* begin Recorded information *
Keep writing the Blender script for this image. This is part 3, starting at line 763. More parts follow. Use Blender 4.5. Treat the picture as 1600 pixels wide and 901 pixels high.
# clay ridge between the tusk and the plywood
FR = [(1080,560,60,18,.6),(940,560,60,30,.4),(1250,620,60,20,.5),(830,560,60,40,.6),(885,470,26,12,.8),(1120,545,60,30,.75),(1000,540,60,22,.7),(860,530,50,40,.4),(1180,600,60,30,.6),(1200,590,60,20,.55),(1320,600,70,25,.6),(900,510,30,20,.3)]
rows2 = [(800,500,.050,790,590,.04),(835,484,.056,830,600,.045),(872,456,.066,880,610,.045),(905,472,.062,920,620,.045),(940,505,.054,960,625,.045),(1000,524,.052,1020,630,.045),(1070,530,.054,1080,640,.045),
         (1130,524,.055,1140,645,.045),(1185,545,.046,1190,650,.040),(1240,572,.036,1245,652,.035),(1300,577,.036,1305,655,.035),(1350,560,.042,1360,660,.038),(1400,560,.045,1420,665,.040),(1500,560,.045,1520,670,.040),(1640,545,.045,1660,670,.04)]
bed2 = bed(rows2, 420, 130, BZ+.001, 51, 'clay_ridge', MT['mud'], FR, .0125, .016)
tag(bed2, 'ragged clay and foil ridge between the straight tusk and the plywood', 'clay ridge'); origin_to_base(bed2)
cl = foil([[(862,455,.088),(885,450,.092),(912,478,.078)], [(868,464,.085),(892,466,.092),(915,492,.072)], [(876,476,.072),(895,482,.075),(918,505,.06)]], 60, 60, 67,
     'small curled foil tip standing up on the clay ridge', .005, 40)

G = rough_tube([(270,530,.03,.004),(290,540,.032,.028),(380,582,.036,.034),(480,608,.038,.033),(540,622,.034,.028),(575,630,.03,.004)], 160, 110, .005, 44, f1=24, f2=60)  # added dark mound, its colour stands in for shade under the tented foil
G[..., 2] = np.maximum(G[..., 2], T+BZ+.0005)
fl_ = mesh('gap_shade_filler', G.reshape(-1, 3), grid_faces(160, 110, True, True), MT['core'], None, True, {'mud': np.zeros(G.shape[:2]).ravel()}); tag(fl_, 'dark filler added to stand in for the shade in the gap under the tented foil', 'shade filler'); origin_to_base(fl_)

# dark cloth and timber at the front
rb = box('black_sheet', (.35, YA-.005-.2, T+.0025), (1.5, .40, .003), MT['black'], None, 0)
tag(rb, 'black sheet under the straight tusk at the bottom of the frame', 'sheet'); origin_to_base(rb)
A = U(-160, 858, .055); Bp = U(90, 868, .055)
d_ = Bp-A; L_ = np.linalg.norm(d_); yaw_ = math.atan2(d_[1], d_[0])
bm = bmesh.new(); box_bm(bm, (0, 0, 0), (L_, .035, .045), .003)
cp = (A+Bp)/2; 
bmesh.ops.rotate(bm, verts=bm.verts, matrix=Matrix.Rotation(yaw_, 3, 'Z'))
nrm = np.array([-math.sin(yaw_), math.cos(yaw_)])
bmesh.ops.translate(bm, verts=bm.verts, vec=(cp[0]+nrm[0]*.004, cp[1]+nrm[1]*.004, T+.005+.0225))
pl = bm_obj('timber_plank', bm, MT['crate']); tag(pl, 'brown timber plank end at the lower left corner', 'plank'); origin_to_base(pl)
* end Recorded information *
Write out exactly the lines starting with the one that holds "MT['black'], None, 0)" and running through the last line above.

Full output:
rb = box('black_sheet', (.35, YA-.005-.2, T+.0025), (1.5, .40, .003), MT['black'], None, 0)
tag(rb, 'black sheet under the straight tusk at the bottom of the frame', 'sheet'); origin_to_base(rb)
A = U(-160, 858, .055); Bp = U(90, 868, .055)
d_ = Bp-A; L_ = np.linalg.norm(d_); yaw_ = math.atan2(d_[1], d_[0])
bm = bmesh.new(); box_bm(bm, (0, 0, 0), (L_, .035, .045), .003)
cp = (A+Bp)/2; 
bmesh.ops.rotate(bm, verts=bm.verts, matrix=Matrix.Rotation(yaw_, 3, 'Z'))
nrm = np.array([-math.sin(yaw_), math.cos(yaw_)])
bmesh.ops.translate(bm, verts=bm.verts, vec=(cp[0]+nrm[0]*.004, cp[1]+nrm[1]*.004, T+.005+.0225))
pl = bm_obj('timber_plank', bm, MT['crate']); tag(pl, 'brown timber plank end at the lower left corner', 'plank'); origin_to_base(pl)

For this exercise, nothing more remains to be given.